Parce que maintenant, posons-nous la question suivante : ce résumé des conditions carcérales de Spandau, ne ressemble-t-il point à s’y méprendre à la routine d’un camp de travail nazi ? N’a-t-on point l’impression amère d’assister à une vengeance bien basse sur des coupables dignement jugés (encore qu’il restera à jamais odieux d’avoir permis à Albert Speer de finir sa vie en donnant des interviews télévisées et en connaissant un succès médiatique…) ? Spandau était une sorte d’application des méthodes des bourreaux à eux-mêmes. Le traumatisme d’une guerre ignoble a pu entraîner – qui sommes-nous aujourd’hui pour le blâmer ? – des réactions disproportionnées, la Libération française l’a montré. Mais Spandau, symbole puissant, n’a-t-il point retourné les armes de la justice contre ceux qui ont échappé à la potence ? Spandau, inversion du fantasme concentrationnaire, ou plutôt outil du Talion imposé aux thuriféraires d’une loi inique et génocidaire.

C’est ce questionnement qui fait la saveur du livre, ces interrogations fondamentales sur la nature de la faute et du châtiment. Le constat est plutôt déroutant : la parole des pasteurs, partie plus faible sur le plan historique, n’amène pas l’auteur à interpréter les faits.
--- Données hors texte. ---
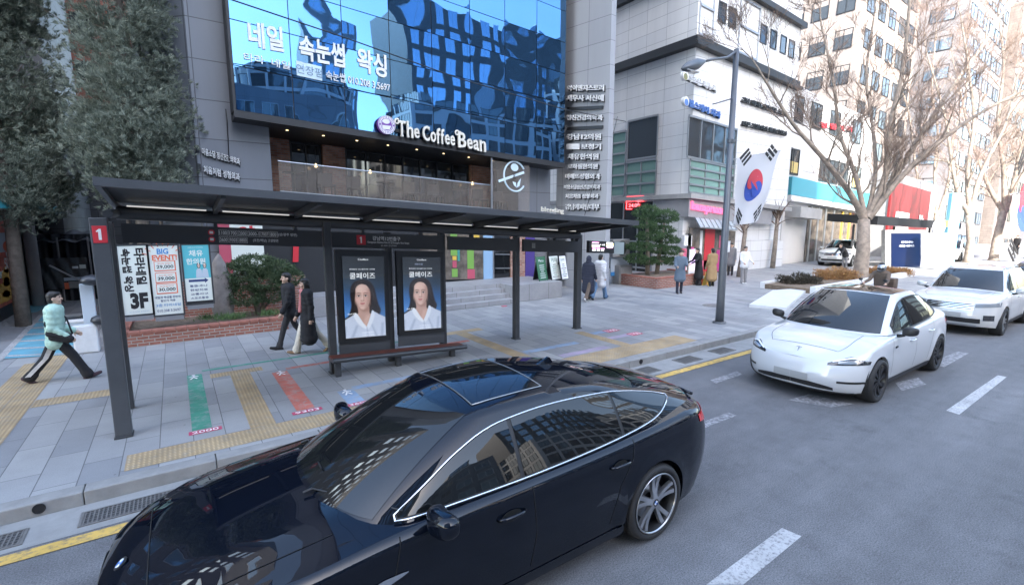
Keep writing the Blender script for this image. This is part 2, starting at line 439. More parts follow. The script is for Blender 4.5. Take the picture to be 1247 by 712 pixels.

Les questions sont laissées sans réponse, les réponses entrevues trop nombreuses. Mais était-ce le but de l’auteur, qui avoue avant tout un intérêt autobiographique pour cette étude, étant donné que Laure Joanin-Llobet est une parente éloignée d’un des pasteurs ? On sent la gêne, la fascination, mais aussi la lucidité dans sa démarche. Il est regrettable que le propos reste parfois allusif, ou qu’il suggère une tendance à la dénonciation « obligée » de l’injustice carcérale et de ses martyrs.

Parce que les sept de Spandau ne peuvent en aucun cas être perçus comme des prisonniers lambda.
Oui, le récit du traitement de ces prisonniers est indigne de la volonté de rehaussement moral qui présidait à Nuremberg.

Oui, il est nécessaire de connaître ces faits, et de se souvenir que même Hitler et ses sbires étaient des êtres humains.

Mais le livre reste entre deux eaux, il n’apporte pas de réponse, sous couvert d’un discours moraliste parfois, imprécis souvent, bien qu’il nous plonge dans une intimité troublante avec les prisonniers, émanant d’hommes de religion. Il manque une parole de justice qui eût pu tenter de racheter l’absurdité kafkaïenne de Spandau, cette prison qui voulait faire disparaître les sept, et qui a alimenté les rumeurs les plus folles, la presse à sensation, et qui a fini sa triste carrière en permettant à Rudolf Hess, suicidé ou exécuté – qui s’en soucie ? – de bénéficier d’une sépulture familiale – permettons-lui par cet humanisme qui lui fit défaut de lui accorder les honneurs funèbres que le régime qu’il a encensé a refusé à des millions d’immolés au nom de sa haine – sépulture hélas devenue aujourd’hui lieu de culte, de rassemblement et de célébration néo-nazie… Ultime pied de nez que l’histoire réserve souvent à ceux qui ont l’audace de se prendre un peu trop pour des vainqueurs sans se soucier de la morale, non pas celle qui produit des images d’Épinal, non pas celle de quelque Église, mais cette idée de la morale qui gouverne l’intelligence depuis l’aube de la philosophie, celle qui nous fait frémir de terreur devant la devise inscrite en lettres gothiques à l’entrée de Buchenwald, « A chacun son dû », et que le livre présent nous montre, avec habileté, appliquée délibérément ou par mégarde à des hommes qu’il eût mieux valu traiter par l’exception d’un anonymat véritable.

Romain Estorc

 

Laure Joanin-Llobet, Les 7 de Spandau, Oh! Editions, septembre 2008, 391 pages, 21,90 euros.